Tuesday, December 15, 2015

Craig Federighi on Swift

John Gruber:

Apple senior vice president of software engineering Craig Federighi joins the show for a wide-ranging half-hour discussion about Swift — Apple’s new programming language that just went open source.

John Siracusa provides follow up (of course).

Craig Federighi:

And slowly we’ve also been bringing back much of the dynamism. Now there are some things that are impossible in Objective-C, and most of the dynamism that you really want is the ability to figure out what classes this really needs, to be able to cast the class dynamically to a particular protocol, to be able to do a kind of response to select or perform selector check. All of these things are possible in Swift today. And there are some other things that aren’t, but certainly we consider important to ultimately bring to the language. So, this thing about a dynamic programming model is still very important to us.

Now there are still some very unsafe things that people do in Objective-C, and I’ve been guilty of this myself, where you walk the Objective-C runtime and hack the method table — and that’s cool. But it is highly unsafe and doesn’t lead to very maintainable, scalable large programs.

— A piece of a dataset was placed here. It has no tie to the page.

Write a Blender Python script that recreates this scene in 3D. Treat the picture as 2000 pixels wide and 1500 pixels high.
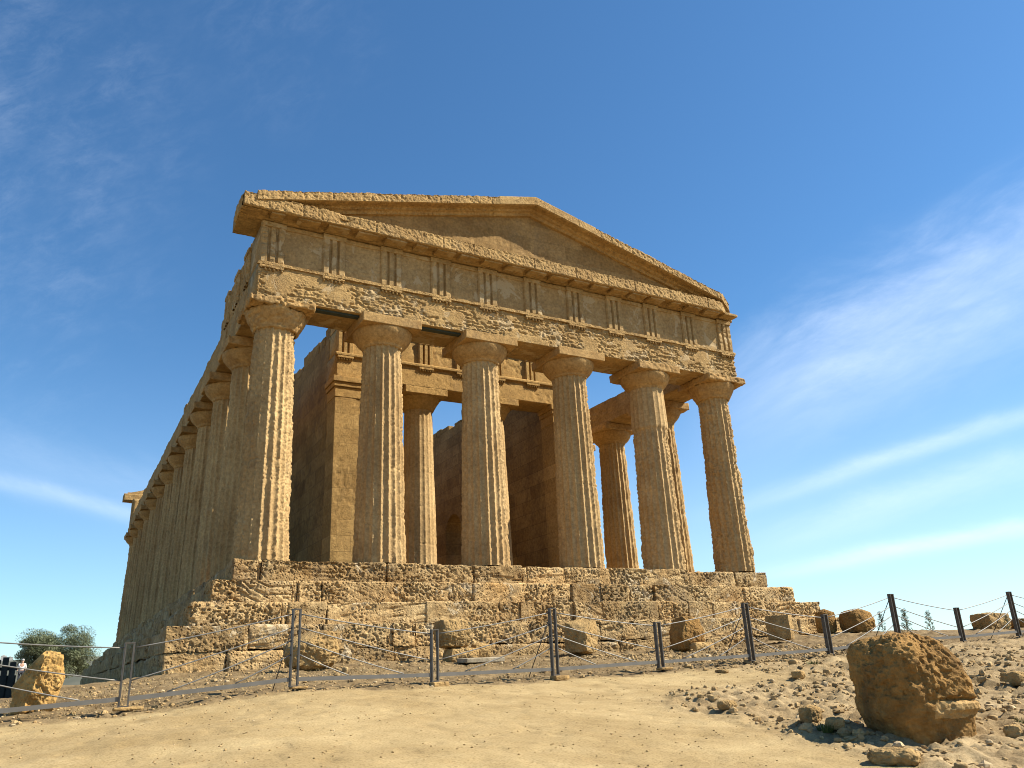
import bpy, math, random
import numpy as np
from mathutils import Matrix, Vector

# ------------------------------------------------------------------ camera, world, sun, exposure
scene = bpy.context.scene
for o in list(bpy.data.objects):
    bpy.data.objects.remove(o)
C = scene.collection

cam_d = bpy.data.cameras.new("camera")
cam = bpy.data.objects.new("camera", cam_d)
C.objects.link(cam)
AX = ((0.875628, -0.481114, -0.042498), (-0.127322, -0.314809, 0.940577), (0.465903, 0.818184, 0.336912))
CAM = (-11.8515, -19.9163, -2.6398)
cam.matrix_world = Matrix(((AX[0][0], AX[1][0], -AX[2][0], CAM[0]),
                           (AX[0][1], AX[1][1], -AX[2][1], CAM[1]),
                           (AX[0][2], AX[1][2], -AX[2][2], CAM[2]),
                           (0, 0, 0, 1)))
cam_d.sensor_width = 36.0
cam_d.lens = 36.0 * 1549.83 / 2000.0
cam_d.clip_start = 0.1
cam_d.clip_end = 20000
scene.camera = cam

SUN_EL, SUN_AZ = math.radians(43.0), math.radians(115.5)      # azimuth clockwise from +Y
SUN = Vector((math.sin(SUN_AZ) * math.cos(SUN_EL), math.cos(SUN_AZ) * math.cos(SUN_EL), math.sin(SUN_EL)))
sun_d = bpy.data.lights.new("sun", 'SUN')
sun_d.energy = 5.0
sun_d.angle = math.radians(0.53)
sun_d.color = (1.0, 0.925, 0.79)
sun = bpy.data.objects.new("sun", sun_d)
sun.rotation_euler = (-SUN).to_track_quat('-Z', 'Y').to_euler()
sun.location = (60, -40, 60)
C.objects.link(sun)

SKY_STRENGTH = 0.074
world = bpy.data.worlds.new("World")
scene.world = world
world.use_nodes = True


def build_world():
    nt = world.node_tree
    N, L = nt.nodes, nt.links
    N.clear()
    out = N.new('ShaderNodeOutputWorld')
    bg = N.new('ShaderNodeBackground')
    bg.inputs['Strength'].default_value = SKY_STRENGTH
    L.new(bg.outputs[0], out.inputs[0])
    sky = N.new('ShaderNodeTexSky')
    sky.sky_type = 'NISHITA'
    sky.sun_disc = False
    sky.sun_elevation = SUN_EL
    sky.sun_rotation = SUN_AZ
    sky.altitude = 200
    sky.air_density = 1.0
    sky.dust_density = 0.2
    sky.ozone_density = 2.2
    hsv = N.new('ShaderNodeHueSaturation')
    hsv.inputs['Saturation'].default_value = 1.05
    tint = N.new('ShaderNodeMixRGB')
    tint.blend_type = 'MULTIPLY'
    tint.inputs['Fac'].default_value = 1.0
    tint.inputs['Color2'].default_value = (0.71, 0.985, 1.14, 1)
    L.new(sky.outputs[0], tint.inputs['Color1'])
    L.new(tint.outputs[0], hsv.inputs['Color'])
    tc = N.new('ShaderNodeTexCoord')
    D = tc.outputs['Generated']

    def math_(op, a, b=None, c=None):
        m = N.new('ShaderNodeMath')
        m.operation = op
        for k, v in enumerate((a, b, c)):
            if v is None:
                continue
            if isinstance(v, (int, float)):
                m.inputs[k].default_value = v
            else:
                L.new(v, m.inputs[k])
        return m.outputs[0]

    def dot(vec):
        m = N.new('ShaderNodeVectorMath')
        m.operation = 'DOT_PRODUCT'
        L.new(D, m.inputs[0])
        m.inputs[1].default_value = vec
        return m.outputs['Value']

    def ramp(val, a, b, lo=0.0, hi=1.0):
        m = N.new('ShaderNodeMapRange')
        m.interpolation_type = 'SMOOTHSTEP'
        L.new(val, m.inputs['Value'])
        m.inputs['From Min'].default_value = a
        m.inputs['From Max'].default_value = b
        m.inputs['To Min'].default_value = lo
        m.inputs['To Max'].default_value = hi
        return m.outputs[0]

    def noise(basis, scales, detail=6, rough=0.6, dist=0.3):
        # coordinates along an orthogonal basis, stretched along the streak
        comb = N.new('ShaderNodeCombineXYZ')
        for k in range(3):
            L.new(math_('MULTIPLY', dot(basis[k]), scales[k]), comb.inputs[k])
        n = N.new('ShaderNodeTexNoise')
        n.inputs['Scale'].default_value = 1.0
        n.inputs['Detail'].default_value = detail
        n.inputs['Roughness'].default_value = rough
        n.inputs['Distortion'].default_value = dist
        L.new(comb.outputs[0], n.inputs['Vector'])
        return n.outputs[0]

    total = None

    def add(v):
        nonlocal total
        total = v if total is None else math_('ADD', total, v)

    # cirrus bands: (start direction, end direction, half width, strength, along-noise, soft side)
    bands = [
        ((0.694, 0.699, 0.171), (0.87, 0.437, 0.229), 0.010, 0.36),
        ((0.715, 0.693, 0.092), (0.876, 0.469, 0.116), 0.009, 0.42),
        ((0.715, 0.687, 0.127), (0.874, 0.451, 0.183), 0.018, 0.26),
        ((0.68, 0.665, 0.30), (0.84, 0.37, 0.395), 0.050, 0.40),
        ((0.685, 0.670, 0.25), (0.855, 0.37, 0.33), 0.040, 0.26),
        ((-0.09, 0.97, 0.213), (0.056, 0.982, 0.181), 0.009, 0.27),
        ((-0.16, 0.95, 0.245), (0.08, 0.97, 0.205), 0.030, 0.12),
    ]
    for a, b, w, s in bands:
        A, B = Vector(a).normalized(), Vector(b).normalized()
        nrm = A.cross(B).normalized()
        mid = (A + B).normalized()
        tan = nrm.cross(mid).normalized()
        n1 = noise((tan, nrm, mid), (6.0, 16.0, 4.0), 6, 0.62, 0.5)
        n2 = noise((tan, nrm, mid), (18.0, 60.0, 10.0), 6, 0.68, 0.4)
        off = math_('MULTIPLY', math_('SUBTRACT', n1, 0.5), w * 2.2)
        d = math_('DIVIDE', math_('ADD', dot(nrm), off), w)
        band = math_('POWER', 2.71828, math_('MULTIPLY', math_('MULTIPLY', d, d), -1.0))
        t = dot(tan)
        half = (B - A).length / 2
        if mid.x > 0.3:
            along = ramp(t, -half * 1.5, -half * 0.2) if tan.dot(B) > 0 else ramp(t, half * 1.5, half * 0.2)
        else:
            along = ramp(t, -half * 2.2, -half * 0.9)
        front = ramp(dot(mid), 0.72, 0.86)
        v = math_('MULTIPLY', band, math_('MULTIPLY', along, front))
        v = math_('MULTIPLY', v, ramp(n2, 0.2, 0.8, 0.75, 1.1))
        v = math_('MULTIPLY', v, ramp(n1, 0.25, 0.7, 0.6, 1.1))
        add(math_('MULTIPLY', v, s * .68))
    # feathery cirrus veil high on the left
    for c, r0, r1, s in (((-0.14, 0.83, 0.54), 0.966, 0.998, 0.14), ((-0.15, 0.90, 0.42), 0.968, 0.998, 0.12),
                         ((0.14, 0.72, 0.68), 0.990, 0.9995, 0.06)):
        cv = Vector(c).normalized()
        bx = cv.cross(Vector((0, 0, 1))).normalized()
        by = bx.cross(cv)
        diag = (bx * 0.75 + by * 0.65).normalized()
        dia2 = cv.cross(diag)
        f1 = noise((diag, dia2, cv), (22, 46, 20), 9, 0.72, 0.35)
        f2 = noise((bx, by, cv), (7, 7, 7), 4, 0.6, 0.4)
        v = math_('MULTIPLY', ramp(dot(cv), r0, r1), ramp(f1, 0.34, 0.78))
        v = math_('MULTIPLY', v, ramp(f2, 0.32, 0.62))
        add(math_('MULTIPLY', v, s * .6))
    # pale air low over the horizon, palest towards the sun's side
    low = ramp(dot((0, 0, 1)), 0.40, 0.0)
    side = ramp(dot((0.9, 0.1, 0)), -0.1, 0.9, 0.10, 0.26)
    add(math_('MULTIPLY', low, side))
    total = math_('MINIMUM', total, 0.85)
    mix = N.new('ShaderNodeMixRGB')
    L.new(total, mix.inputs['Fac'])
    L.new(hsv.outputs[0], mix.inputs['Color1'])
    mix.inputs['Color2'].default_value = (9.0, 9.8, 11.0, 1)
    L.new(mix.outputs[0], bg.inputs['Color'])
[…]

There’s a lot of dynamic behavior between -respondsToSelector: and dangerous swizzling, for example adding methods at runtime and capturing messages as objects. It’s also worth noting that much of what did make it into Swift doesn’t work with pure Swift. So it won’t work on Linux or if your code is using the more advanced language features. For example, pure Swift protocols don’t support optional methods, and dynamic properties imply @objc, which comes with lots of limitations. Hopefully this will change.